Jake: 2013 has been a crazy year for you, what did you take away from the whirlwind of a summer you had?

Nate Fox: It’s crazy because it was such a juxtaposition. I was just everyday getting up, building stuff, working with my hands and getting a pay check. I was working a job, I was doing what everybody else was doing and I was just trying to stay alive and now I don’t feel like that anymore, I don’t feel like I’m just trying to stay alive, I feel like what’s the next move for life. It’s not even like a struggle. Financially everything is coming together, it’s still not like I’m going to the lot, pick up a whip and scoot off. But it’s to the point now I can think about what’s going to make me happy, what do I need in my life to make me happy.

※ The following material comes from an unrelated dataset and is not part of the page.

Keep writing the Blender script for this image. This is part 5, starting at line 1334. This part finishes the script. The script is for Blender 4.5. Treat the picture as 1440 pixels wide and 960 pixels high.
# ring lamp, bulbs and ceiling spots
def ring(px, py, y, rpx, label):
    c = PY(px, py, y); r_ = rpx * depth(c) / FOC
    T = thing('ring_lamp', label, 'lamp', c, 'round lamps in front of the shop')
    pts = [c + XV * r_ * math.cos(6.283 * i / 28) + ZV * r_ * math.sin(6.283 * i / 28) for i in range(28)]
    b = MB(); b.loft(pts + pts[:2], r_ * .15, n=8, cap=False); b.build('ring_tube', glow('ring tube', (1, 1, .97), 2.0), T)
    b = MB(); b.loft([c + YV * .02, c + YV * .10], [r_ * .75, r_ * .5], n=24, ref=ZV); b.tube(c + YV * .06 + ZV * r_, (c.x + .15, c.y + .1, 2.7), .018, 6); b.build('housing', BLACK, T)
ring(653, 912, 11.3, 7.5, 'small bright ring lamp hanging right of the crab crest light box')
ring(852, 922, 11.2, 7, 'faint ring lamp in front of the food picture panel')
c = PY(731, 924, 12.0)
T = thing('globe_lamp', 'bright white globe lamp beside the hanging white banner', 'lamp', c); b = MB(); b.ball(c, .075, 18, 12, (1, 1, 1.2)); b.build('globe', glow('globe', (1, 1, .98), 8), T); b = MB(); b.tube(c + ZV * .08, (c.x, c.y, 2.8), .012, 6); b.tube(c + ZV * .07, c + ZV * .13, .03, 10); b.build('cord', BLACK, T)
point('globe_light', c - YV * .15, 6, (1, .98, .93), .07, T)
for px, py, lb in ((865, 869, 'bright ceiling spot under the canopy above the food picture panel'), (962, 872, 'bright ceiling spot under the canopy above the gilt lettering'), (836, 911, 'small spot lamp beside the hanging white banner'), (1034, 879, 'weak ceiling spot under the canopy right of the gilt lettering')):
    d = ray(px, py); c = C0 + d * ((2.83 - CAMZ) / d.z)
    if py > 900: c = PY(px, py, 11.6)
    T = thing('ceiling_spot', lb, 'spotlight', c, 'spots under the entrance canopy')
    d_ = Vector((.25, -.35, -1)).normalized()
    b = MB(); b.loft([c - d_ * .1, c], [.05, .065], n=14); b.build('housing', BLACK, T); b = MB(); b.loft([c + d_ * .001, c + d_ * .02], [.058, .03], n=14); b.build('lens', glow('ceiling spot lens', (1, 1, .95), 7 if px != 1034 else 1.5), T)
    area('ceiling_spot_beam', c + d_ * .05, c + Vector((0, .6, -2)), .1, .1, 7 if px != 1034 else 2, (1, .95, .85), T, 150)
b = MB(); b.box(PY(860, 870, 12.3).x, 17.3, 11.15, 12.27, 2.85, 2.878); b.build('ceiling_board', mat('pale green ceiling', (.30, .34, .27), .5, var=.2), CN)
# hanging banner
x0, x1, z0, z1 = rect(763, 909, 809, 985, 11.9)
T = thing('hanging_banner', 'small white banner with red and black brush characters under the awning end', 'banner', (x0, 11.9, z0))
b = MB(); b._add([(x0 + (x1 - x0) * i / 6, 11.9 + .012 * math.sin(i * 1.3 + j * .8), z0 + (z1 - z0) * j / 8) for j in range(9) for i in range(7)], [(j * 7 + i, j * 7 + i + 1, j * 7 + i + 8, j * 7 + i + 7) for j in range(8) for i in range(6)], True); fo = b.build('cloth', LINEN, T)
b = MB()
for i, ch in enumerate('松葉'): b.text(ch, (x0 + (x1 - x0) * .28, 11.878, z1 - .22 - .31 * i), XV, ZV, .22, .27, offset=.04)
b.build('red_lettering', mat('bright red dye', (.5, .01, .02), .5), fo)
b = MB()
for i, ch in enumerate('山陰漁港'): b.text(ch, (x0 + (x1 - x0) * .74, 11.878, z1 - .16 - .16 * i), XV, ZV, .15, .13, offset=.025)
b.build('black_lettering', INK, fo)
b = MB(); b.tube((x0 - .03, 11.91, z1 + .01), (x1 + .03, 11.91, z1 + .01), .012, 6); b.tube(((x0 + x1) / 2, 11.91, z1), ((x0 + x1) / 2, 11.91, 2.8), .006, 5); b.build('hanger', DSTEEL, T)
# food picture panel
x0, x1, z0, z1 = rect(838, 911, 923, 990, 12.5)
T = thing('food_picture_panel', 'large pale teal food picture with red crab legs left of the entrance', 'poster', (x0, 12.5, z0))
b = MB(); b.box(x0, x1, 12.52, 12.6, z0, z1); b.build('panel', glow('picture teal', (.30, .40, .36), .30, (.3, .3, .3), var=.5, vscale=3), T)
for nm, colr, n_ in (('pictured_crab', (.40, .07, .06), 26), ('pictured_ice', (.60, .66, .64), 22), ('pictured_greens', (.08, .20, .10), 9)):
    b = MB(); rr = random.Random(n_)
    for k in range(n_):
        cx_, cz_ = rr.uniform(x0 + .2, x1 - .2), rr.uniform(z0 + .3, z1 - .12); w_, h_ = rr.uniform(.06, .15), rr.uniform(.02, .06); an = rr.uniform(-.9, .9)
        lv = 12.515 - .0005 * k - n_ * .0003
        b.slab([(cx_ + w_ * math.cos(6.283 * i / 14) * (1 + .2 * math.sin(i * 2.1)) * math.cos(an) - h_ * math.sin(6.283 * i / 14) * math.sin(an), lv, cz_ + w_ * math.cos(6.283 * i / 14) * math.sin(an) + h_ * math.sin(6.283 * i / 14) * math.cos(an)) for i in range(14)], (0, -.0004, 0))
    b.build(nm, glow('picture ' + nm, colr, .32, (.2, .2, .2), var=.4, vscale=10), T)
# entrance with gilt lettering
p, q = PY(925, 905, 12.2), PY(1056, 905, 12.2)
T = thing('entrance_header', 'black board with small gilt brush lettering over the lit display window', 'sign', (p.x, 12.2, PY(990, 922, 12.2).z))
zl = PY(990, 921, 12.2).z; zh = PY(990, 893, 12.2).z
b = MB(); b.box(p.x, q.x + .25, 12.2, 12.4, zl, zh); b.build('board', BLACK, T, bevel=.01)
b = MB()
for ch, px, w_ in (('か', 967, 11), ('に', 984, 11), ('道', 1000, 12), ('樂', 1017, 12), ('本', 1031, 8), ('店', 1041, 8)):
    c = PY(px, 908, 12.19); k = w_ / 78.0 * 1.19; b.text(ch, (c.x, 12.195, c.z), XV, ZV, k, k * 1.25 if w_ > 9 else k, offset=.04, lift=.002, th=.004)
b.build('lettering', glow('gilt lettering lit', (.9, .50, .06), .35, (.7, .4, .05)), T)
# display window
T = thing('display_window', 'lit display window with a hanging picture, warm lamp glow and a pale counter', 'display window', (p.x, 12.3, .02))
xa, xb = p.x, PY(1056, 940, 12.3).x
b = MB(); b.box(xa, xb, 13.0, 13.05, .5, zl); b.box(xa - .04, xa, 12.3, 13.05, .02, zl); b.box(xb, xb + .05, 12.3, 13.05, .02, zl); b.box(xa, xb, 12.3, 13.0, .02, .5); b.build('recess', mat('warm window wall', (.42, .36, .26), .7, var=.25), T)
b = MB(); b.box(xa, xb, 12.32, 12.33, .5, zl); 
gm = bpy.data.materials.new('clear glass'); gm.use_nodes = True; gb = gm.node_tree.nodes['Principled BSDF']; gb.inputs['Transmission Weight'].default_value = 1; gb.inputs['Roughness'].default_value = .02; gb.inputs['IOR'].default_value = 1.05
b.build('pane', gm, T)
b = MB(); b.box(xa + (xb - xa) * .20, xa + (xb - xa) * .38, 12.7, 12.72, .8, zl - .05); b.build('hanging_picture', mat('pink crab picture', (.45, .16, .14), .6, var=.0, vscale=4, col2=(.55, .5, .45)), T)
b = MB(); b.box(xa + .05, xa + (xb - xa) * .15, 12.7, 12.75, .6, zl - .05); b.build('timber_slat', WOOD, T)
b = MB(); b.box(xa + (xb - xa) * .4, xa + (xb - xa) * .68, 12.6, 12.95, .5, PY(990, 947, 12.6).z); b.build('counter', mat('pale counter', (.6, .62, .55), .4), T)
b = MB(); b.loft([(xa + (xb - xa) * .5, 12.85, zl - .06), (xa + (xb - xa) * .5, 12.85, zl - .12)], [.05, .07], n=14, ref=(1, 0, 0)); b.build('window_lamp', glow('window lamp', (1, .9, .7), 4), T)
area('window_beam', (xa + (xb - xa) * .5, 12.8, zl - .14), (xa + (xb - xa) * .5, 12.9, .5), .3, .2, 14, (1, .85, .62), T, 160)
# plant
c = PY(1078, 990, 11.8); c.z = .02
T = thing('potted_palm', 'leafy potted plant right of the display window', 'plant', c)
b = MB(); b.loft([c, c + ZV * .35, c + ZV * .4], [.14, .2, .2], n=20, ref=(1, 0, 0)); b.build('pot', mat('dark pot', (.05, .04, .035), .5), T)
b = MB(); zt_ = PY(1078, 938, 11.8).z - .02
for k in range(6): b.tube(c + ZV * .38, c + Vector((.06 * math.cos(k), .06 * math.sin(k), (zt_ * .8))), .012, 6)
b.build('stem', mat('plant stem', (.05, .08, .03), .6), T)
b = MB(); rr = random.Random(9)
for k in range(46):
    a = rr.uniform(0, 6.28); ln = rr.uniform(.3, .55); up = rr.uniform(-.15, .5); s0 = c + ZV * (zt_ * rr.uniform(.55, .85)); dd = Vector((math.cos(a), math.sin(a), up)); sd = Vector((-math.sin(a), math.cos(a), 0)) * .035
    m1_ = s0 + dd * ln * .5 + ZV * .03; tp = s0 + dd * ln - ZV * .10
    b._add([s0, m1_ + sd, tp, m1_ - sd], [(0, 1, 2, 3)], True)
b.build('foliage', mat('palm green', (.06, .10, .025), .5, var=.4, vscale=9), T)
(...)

Jake: What’s the freedom like?

Nate Fox: Well, with that freedom comes a lot more responsibility. You have a lot more people that are looking at you for more. Whatever you might have been able to sneak out a half-ok something, you can’t do that anymore. It’s got to be crisp and pristine because it’s not just for them, wanting to work with artists of a higher caliber but for myself too, you want to set a particular standard for your product. You want people to say ‘when I have this, it’s worth more than something else.’ But I was never like that. I was normally like ‘ah I don’t feel like doing it anymore’ but now I’m much more on that line of ‘if it’s not done, it’s not done.’ I don’t have to be on a time frame, it’s not like if I don’t sell this beat I won’t eat this week and that feels way better. The music is always based off emotion and feeling so if you don’t feel right or you don’t enjoy doing something it’s never going to feel right, it’s never going to be as good.

Jake: So what’s next for Nate Fox, what’s coming up?

Nate Fox: This tour is going to take up pretty much most of the year and that’s going to be super fun. I’m just excited to be with these guys again, be back on the road. That Mac Miller tour was so much fun, the guys that already knew each other became better friends and the guys that didn’t know each other became best friends. It was one of those Sisterhood of the Traveling Pants situations (laughs). It was definitely like that. But it’s going to be like that, just part two. The music will be better, the shows will be better. Before it was almost like getting a taste, ‘hey, you all like Chance The Rapper? Here’s a little bit of that.’ And now it’s like ‘y’all like that little taste? Well here’s the whole plate.’ Now what (laughs). It’s just going to be so fucking tight and so fucking fun and we’re going to make so much new music because its like so many intelligent minds, producers and musicians on the road together cramped all in one room. So if one person gets a laptop out, now everyone has to get their laptops out (laughs). Well he’s making a beat, now I have to make a beat too. That’s how things happen and it’s cool to do it like that because being a little more on the inside now, how songs come about and it might start in your room and then go somewhere else and end up on a record. With this, it’s just like, let’s make it-who cares about who gets what credit. Who gives a fuck, let’s just make some tight-ass shit and we’ll worry about that other stuff later and we’re all friends so it’s not hard to divvy up. It’s not like a fight and that’s cool and makes everything go smoother and everyone get along and that comes a lot with Pat and Chance and who they are too. They’re the kind of guys where if you walk in the room and you don’t know them, you’re not going to leave the room without being friends with them. I’m excited, I’m excited for everything. After the tour I’ll probably be in Cali, I need to make some new stuff and work on a couple of these other projects and just take it from there.